Über Nigeria wissen bei uns nur wenige aus eigener Anschauung Bescheid. Von der 2002 gegründeten islamistischen „Boko Haram“-Gruppierung und der gewaltsamen Entführung zahlreicher junger Mädchen haben jedoch die meisten gehört. Am Suppentag, der vom Frauenverein Titterten für die Evangelisch-reformierte Kirchgemeinde Reigoldswil-Titterten organisiert wurde, informierte Pfarrer Christian Weber, Studienleiter bei mission 21, auf packende Weise über die schwierige Situation in diesem Land: die krasse Armut breiter Bevölkerungsschichten, die durch Korruption und Misswirtschaft verschärft wird, die kulturgeographische wie auch religiöse Zweiteilung zwischen dem Süden und dem Norden, den bewaffneten Kampf islamistischer wie auch anderer Gruppierungen, den verbreiteten Analphabetismus und die extrem hohe Kindersterblichkeit.
Was lässt sich in einer derart aussichtslos scheinenden Situation tun? Die in Nigeria tätige „Church of Brethren“ oder „Kirche der Geschwister“ (EYN), die amerikanische und europäische Wurzeln hat, setzt auf (Mädchen-)Bildung, da diese erwiesenermaßen zur Reduktion vieler Missstände führt, fördert friedliche Begegnungen zwischen Christen und Muslimen, um Feindbilder abzubauen, und unterstützt die Entwicklung der lokalen Infrastruktur. Sie veranlasste beispielsweise, dass Christen in einem von Muslimen bewohnten Dorf einen Brunnen gruben, und ermöglicht es, dass schwangere Frauen unterschiedlicher konfessioneller Überzeugung in Gesundheitszentren zusammentreffen und friedlich miteinander über Themen reden, die sie als angehende Mütter miteinander verbinden. Die Kirche verteilt auch Nothilfe-Güter; dabei kommt es zu gemeinsamen Einsätzen muslimischer und christlicher Frauen. All dies fördert Versöhnung und dient dem Frieden.
Diese konstruktiven, Frieden stiftenden Impulse will die Kirchgemeinde Reigoldswil-Titterten im Rahmen ihres neuen Kirchgemeindeprojektes zum Thema „Frieden“ in den kommenden beiden Jahren aktiv unterstützen.
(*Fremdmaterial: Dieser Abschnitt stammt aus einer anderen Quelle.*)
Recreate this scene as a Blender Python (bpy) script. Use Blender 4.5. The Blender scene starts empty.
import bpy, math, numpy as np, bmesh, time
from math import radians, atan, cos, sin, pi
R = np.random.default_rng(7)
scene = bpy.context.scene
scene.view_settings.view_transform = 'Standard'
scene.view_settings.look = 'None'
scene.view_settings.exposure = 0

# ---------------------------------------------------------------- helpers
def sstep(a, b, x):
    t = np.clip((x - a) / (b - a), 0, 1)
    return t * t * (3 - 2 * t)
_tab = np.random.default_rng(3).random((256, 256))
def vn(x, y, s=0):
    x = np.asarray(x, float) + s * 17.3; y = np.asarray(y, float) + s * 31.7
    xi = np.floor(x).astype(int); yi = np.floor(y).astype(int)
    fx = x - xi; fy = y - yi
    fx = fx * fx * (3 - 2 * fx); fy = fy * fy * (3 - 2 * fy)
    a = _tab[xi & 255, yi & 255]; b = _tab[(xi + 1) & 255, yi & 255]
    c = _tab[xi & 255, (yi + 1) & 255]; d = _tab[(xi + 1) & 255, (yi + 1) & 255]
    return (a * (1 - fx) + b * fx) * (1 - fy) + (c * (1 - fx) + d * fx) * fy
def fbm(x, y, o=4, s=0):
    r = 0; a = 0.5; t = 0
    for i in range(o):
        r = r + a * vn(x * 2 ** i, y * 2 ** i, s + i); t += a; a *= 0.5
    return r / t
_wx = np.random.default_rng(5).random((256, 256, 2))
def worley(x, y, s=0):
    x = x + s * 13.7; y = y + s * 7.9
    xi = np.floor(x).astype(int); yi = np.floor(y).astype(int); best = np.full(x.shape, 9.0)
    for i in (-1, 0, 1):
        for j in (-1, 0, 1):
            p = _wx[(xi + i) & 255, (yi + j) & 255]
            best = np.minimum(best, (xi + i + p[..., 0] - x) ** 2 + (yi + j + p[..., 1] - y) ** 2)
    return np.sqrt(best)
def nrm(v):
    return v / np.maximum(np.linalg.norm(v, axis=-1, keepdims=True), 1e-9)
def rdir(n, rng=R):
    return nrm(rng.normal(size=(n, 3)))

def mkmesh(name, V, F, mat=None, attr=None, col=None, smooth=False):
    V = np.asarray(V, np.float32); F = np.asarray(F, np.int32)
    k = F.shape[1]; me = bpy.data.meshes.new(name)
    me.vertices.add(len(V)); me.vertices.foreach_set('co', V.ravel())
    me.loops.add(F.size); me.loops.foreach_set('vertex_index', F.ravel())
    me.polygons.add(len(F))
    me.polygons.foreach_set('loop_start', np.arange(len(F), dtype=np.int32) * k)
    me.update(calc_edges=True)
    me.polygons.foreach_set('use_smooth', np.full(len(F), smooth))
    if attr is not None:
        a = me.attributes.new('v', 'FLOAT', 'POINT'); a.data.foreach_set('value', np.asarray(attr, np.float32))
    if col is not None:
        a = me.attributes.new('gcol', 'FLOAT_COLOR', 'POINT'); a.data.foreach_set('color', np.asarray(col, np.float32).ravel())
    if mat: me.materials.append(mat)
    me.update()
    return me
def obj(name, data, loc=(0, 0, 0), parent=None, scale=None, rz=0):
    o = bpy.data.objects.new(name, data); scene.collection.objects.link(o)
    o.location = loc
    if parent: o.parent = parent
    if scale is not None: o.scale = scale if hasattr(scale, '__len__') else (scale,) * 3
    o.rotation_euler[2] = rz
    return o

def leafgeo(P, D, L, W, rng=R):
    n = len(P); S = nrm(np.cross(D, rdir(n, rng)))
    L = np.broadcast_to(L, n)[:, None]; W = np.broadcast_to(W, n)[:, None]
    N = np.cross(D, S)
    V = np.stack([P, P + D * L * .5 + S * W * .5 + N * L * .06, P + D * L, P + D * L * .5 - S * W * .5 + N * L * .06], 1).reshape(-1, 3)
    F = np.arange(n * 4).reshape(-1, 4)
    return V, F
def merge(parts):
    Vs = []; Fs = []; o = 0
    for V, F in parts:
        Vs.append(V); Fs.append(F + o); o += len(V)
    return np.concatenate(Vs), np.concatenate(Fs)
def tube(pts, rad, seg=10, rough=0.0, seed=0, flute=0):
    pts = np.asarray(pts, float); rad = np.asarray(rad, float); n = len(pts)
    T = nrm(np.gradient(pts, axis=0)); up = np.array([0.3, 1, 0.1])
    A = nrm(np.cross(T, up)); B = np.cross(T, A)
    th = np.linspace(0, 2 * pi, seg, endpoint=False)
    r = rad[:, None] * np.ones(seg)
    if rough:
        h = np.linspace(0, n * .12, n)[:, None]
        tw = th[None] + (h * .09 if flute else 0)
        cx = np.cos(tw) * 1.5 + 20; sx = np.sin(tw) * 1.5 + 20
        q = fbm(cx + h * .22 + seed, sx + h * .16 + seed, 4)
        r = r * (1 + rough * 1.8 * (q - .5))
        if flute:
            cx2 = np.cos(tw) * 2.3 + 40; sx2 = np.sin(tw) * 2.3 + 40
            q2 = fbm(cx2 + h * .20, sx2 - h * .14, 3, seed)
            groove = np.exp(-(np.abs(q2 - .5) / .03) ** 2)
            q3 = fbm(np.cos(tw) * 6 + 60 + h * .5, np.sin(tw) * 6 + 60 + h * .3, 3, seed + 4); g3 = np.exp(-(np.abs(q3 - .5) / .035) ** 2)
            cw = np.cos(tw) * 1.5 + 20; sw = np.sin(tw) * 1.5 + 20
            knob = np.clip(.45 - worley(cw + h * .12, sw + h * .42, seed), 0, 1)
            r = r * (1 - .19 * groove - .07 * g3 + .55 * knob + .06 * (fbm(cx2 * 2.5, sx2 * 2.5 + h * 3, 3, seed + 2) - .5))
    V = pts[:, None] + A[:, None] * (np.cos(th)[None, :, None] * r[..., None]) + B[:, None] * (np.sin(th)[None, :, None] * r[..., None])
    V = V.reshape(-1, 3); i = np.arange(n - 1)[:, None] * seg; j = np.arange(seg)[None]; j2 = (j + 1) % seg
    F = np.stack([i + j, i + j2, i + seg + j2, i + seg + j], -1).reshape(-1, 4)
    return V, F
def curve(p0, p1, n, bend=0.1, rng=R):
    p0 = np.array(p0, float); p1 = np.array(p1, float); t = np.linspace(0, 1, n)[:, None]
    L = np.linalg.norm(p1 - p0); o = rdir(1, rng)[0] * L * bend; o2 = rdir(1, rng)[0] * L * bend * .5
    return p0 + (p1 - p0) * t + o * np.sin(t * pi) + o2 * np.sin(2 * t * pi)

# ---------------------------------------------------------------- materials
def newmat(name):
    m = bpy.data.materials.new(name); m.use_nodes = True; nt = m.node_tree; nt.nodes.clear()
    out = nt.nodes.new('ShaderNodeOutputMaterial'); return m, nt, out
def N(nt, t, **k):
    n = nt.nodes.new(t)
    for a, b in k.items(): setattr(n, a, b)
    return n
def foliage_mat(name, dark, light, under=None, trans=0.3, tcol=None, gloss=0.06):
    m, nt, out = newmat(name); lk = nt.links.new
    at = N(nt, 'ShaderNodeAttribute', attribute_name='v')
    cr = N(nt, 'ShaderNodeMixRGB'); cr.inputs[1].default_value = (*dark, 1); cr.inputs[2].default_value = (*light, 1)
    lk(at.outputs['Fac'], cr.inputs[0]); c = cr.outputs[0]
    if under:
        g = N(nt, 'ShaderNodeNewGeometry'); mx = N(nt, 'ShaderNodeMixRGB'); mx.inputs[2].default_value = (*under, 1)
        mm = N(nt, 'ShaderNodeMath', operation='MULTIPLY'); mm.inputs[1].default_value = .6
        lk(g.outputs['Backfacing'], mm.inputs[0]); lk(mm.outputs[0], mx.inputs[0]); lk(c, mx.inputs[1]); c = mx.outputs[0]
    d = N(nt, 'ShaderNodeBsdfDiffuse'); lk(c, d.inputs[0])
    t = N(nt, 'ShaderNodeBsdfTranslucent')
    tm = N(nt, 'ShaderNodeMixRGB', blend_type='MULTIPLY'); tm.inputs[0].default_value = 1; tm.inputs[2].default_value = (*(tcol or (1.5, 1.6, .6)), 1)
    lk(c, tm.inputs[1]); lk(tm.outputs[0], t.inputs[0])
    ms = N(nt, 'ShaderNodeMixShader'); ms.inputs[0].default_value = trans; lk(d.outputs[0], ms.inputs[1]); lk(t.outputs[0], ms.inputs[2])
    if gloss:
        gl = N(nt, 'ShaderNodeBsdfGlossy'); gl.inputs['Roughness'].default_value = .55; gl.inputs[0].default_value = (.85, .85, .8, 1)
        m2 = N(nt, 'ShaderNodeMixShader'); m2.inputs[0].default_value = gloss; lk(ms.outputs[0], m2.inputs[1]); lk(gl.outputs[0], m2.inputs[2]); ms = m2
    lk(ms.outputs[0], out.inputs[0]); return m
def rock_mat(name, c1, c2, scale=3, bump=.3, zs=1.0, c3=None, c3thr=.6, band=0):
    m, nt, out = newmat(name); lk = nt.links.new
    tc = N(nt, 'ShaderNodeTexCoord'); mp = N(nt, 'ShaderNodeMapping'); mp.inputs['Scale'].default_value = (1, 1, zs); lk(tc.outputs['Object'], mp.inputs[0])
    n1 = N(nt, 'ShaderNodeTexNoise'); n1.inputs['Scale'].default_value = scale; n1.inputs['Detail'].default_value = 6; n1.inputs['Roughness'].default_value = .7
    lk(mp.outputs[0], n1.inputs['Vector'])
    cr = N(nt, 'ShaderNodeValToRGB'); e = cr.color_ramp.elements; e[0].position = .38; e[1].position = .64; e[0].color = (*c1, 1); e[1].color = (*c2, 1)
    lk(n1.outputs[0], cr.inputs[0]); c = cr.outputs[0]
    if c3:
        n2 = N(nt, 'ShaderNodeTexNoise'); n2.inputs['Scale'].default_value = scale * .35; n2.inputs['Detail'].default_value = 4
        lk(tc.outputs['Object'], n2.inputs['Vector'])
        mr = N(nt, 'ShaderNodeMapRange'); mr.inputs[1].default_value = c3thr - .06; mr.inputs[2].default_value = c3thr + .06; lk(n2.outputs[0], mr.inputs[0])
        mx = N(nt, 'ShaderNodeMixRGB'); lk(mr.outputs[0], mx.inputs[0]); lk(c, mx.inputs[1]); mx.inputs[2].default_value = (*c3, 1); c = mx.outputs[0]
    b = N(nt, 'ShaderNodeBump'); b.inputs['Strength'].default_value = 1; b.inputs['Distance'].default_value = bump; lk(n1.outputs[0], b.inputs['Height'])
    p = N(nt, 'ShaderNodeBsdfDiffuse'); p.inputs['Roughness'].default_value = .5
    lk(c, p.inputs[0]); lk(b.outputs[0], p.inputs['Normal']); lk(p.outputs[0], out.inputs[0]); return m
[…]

Eines der beiden von der Kirchenpflege ausgewählten Projekte dient der Mädchenbildung im Nordosten Nigerias, das andere einem interreligiösen Friedensprogramm in derselben Region, das von Muslimen und Christen gemeinsam geleitet wird, beide Geschlechter wie auch Jugendliche mit einbezieht und nicht zuletzt auch den Klimawandel als Faktor berücksichtigt, der das Zusammenleben zwischen den verschiedenen Ethnien und Religionen in Nigeria beeinflusst.
Die dem Referat von Christian Weber vorausgehende Sonntagspredigt von Pfarrer Andreas Olbrich thematisierte und hinterfragte den Umgang mit dem „Feind“ resp. mit Feindbildern und kommentierte eindringlich die existentielle Notlage der Menschen in den heutigen Kriegsgebieten wie auch der Flüchtlinge an den Grenzen Europas. Mit festlicher Blasmusik umrahmte und begleitete das Kirchenensemble des Musikvereins Reigoldswil unter der Leitung von Martin Meier den Gottesdienst. In der prachtvoll geschmückten Turnhalle blieben die Gemeindeglieder noch lange miteinander im Gespräch; gemeinsam genossen sie Suppe, Brot, Tee sowie köstliche Kuchen und Torten, die vom Frauenverein Titterten angeboten wurden. Für die Kinder war eine Spielecke vorbereitet worden. Alle Anwesenden freuten sich an den zahlreichen hübschen kunsthandwerklichen Fairtrade-Produkten, die Rosmarie Bolli für mercifair verkaufte. Ein Teil des Ertrags kommt den beiden erwähnten, von der Kirchgemeinde unterstützten Projekten in Nigeria zugute.